Grand Prix of Poker


[SS] “When I say Grand Prix, what do you guys think of?” Stan the Stat polled.

[FF] “Auto racing, of course”, Figaro the Fish insisted.

[LL] “Agreed, although I think there are multiple races called a Grand Prix”, Leroy the Lion concurred.

[RR] “Wasn’t there a Grand Prix game for the Atari 2600?” Roderick the Rock suggested.

[SS] “Yes, and it was a car racing game. But did you guys know that the original Grand Prix didn’t involve automobiles (because they hadn’t been invented yet)?”

[LL] “Perhaps a track event? No, that’s not something the French are big on. So, I guess it had to involve wine, cheese, or horses.”

[SS] “Correct! The original Grand Prix was a French horse race way back in 1807. Now known as the Prix Gladiateur, the contest originally pitted thoroughbreds age four and up over a 4,000-meter course, which was lengthened to 6,200 meters in 1861 but reduced several times to reach its current distance of 3,100 meters1 in 1991.

Grand Prix auto racing began almost a century later, in 1901.”

[RR] “But I’ll bet you really want to talk about a different kind of horses, am I right?”

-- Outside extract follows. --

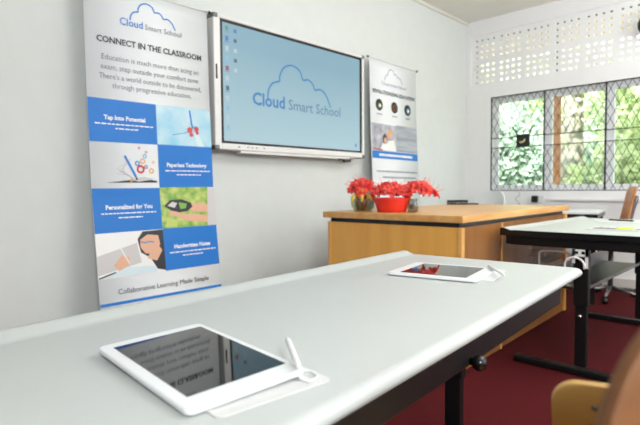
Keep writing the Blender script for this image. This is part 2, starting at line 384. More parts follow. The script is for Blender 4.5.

[SS] “And a different type of race. For chips. Steve Wynn created the Grand Prix of Poker for the Golden Nugget in direct response to the Stairway to the Stars at the competing Stardust poker room:

Grand Prix of Poker (1984 to 1987)

Dates Events Main Event Winner Notes
November 28 to December 13, 1984 15 David Baxter ($320,000) Robert Baldwin finished second for $128,000. Hal Fowler won the $1,000 Seven Card Stud for $76,000 and the last tournament cash of his career. Ray Zee won the overall points championship to take home a new Mercedes 380SL valued at $45,000.
December 2 to 19, 1985 15 Dewey Tomko ($355,000) Tomko, who also won the $2,500 No Limit Hold ‘Em for $123,750, defeated Baxter ($142,000) heads up for the title. Ken Flaton edged out A.J. “Action” Jackson to win a 26-foot Chris Craft boat valued at $55,000 for the best overall player in the festival.
December 1 to 20, 1986 17 Hugo Mieth ($247,000) The amateur and the pro Mike Hart agreed to split the first and second place prize money and play for just the title. Barbara Gold, the first woman to win a major poker tournament, won three open events to earn a Chevrolet Corvette valued at $31,000 as the best overall player at the festival, while Said Barjesteh got a Suzuki JX Samurai for second, and Robert Turner settled for a Hyundai All-Terrain Vehicle for third.
November 29 to December 19, 1987 16 Jim Doman ($400,000) Howard Andrew had to settle for $250,000 for second place. Berry Johnston ($77,600) won the $1,000 Razz, Jack Keller ($97,000) the $2,500 Limit Hold ‘Em, and David Reese ($108,400) the $1,000 No Limit Hold ‘Em.

Notes:

  • Pro-Celebrity Charity Tournament:
    • In 1984, actor Mike Warren and pro Jack Keller won the event, which featured his co-stars Ed Marinaro and Rene Enriquez, as well as Kenny Rogers, Paul Anka, Dionne Warwick, Alan King, and Sarah Vaughan. $10,000 in prizes were donated to the Muscular Dystrophy Foundation.
    • The 1985 tournament included defending champ Michael Warren, Ed Marinaro, Rene Enriquez, Telly Savalas, Diahann Carroll, Kathy Rigby, and Jerry Lewis. Country singer Doug Kershaw won with pro Bill Smith, marking the second straight year the reigning WSOP Main Event champion had won the event.
    • The 1986 event had one of the unlikeliest winners: Charo! The Spanish-American actress, comedienne, and musician teamed up with Bobby Baldwin to top 35 other teams for the first place donation.
  • At both the 1985 and 1986 festivals, singer Willie Nelson took on Amarillo Slim Preston… in dominoes. Preston won 5-2 the first year to win a CJ7 Jeep from Steve Wynn and possibly some cash from Nelson. He won 5-3 the second year for an unknown prize.
  • In 1986, Cyndy Violette won the $1,000 Seven-Card Stud event for $74,400, which at the time was the largest prize ever won by a woman in a poker tournament. By contrast, Barbara Enright, the winner of the Women’s Seven-Card Stud at the 1986 WSOP earned only $16,400. The WSOP Ladies champion wouldn’t take home more than Violette did until 2005.

Footnotes:

  1. In imperial units, that’s 2.49, 3.85, and 1.93 miles. For comparison, the Kentucky Derby, Preakness, and Belmont Stakes are 1.25, 1.19, and 1.50 miles.